Die Kritik, die Spruchbänder? „Das macht mit mir nicht viel“, sagte Kahn. Er hinterfrage sich ohnehin ständig, doch „jetzt gilt die Konzentration dem, was wir noch erreichen können: Das ist die deutsche Meisterschaft.“ Danach werde man „in der nächsten Saison wieder angreifen“, versprach er und meinte die Champions League. Es darf als gesichert gelten, dass die Bayern nicht mehr nur auf den 34 Jahre alten Mittelstürmer Eric Maxim Choupo-Moting vertrauen, sondern eine neue Neun verpflichten werden.
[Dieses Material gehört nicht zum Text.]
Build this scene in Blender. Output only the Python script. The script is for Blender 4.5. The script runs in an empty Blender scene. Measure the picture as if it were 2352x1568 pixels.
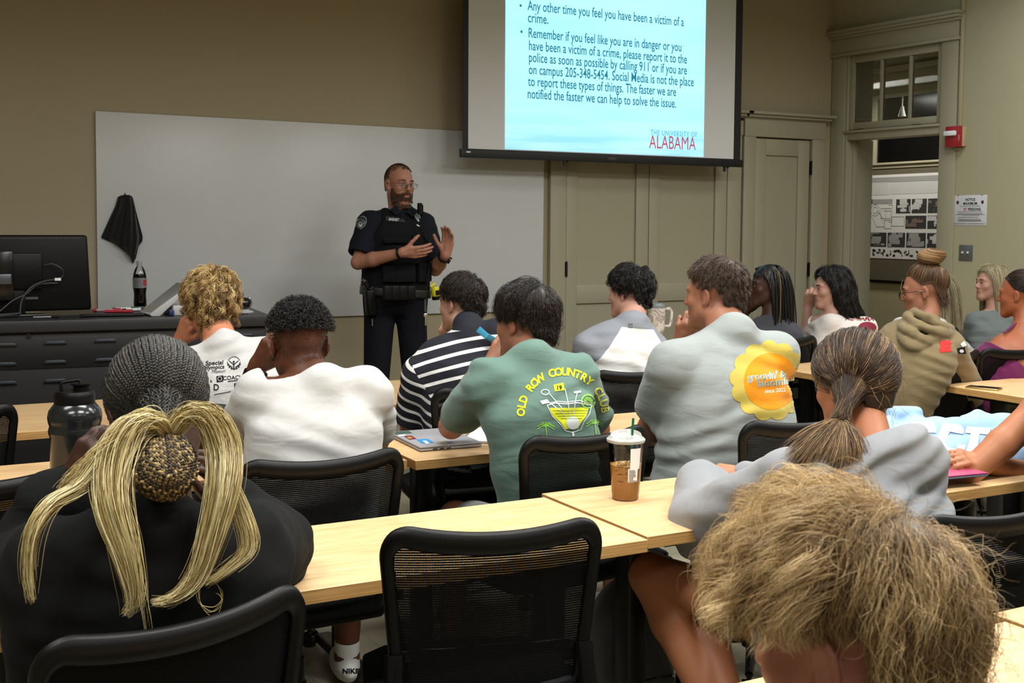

Hainer ließ das am deutlichsten anklingen. „Gehen Sie davon aus, dass wir die Mannschaft so verstärken, dass wir wieder um den Champions-League-Titel mitspielen können“, kündigte er an. Das Ziel sei es, „ganz vorne in Europa mitzuspielen“. Zuvor geht es darum, mit der aktuellen Belegschaft wenigstens das verbliebene Titelziel in der Bundesliga zu erreichen. Das wird knifflig genug. Am Samstag wartet in Mainz das drittbeste Rückrundenteam.